V. Listen: The Raft Sails On
We are building something vast, strange, and undeniably beautiful. A vessel stitched from fragments of Russia, Scotland, Cambodia, Indonesia, and Australia. Its hull is Fairweather’s impossible raft and his even more impossible life. Its sails are billowed by the CSP’s driving energy. Its course is charted by his delirium and steered by the hands of Rotenese rescuers. Peter Theremin’s otherworldly instrument has gifted it a new, essential voice – the cry of the lost, the sigh of the ether, the song of the stars reflected on a midnight sea.
The next waves are visible on the horizon: the dancers solidifying their movements in Java, the shadow puppets waiting in the wings, the lights poised to sculpt the stage. The full theatrical spectacle – weaving Khmer dance, Indonesian physicality, Fairweather’s fractured visual essence, and the CSP’s immersive soundworld – draws closer, though its launch requires patience.

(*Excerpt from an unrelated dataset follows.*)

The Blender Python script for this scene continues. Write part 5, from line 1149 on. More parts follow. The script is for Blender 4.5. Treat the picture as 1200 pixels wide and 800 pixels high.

But for now, listen. Close your eyes. Out on the boundless sonic sea, the theremin sings Fairweather’s ghostly, sublime song. It sings of desolation and discovery, of borders crossed and connections forged against the odds. It sings of the artist’s eternal struggle and the lifeline of human encounter.
The raft sails. Its call carries on the wind, through the wires, across the deserts and oceans. We are all, in some way, adrift. We are all, ultimately, seeking shore.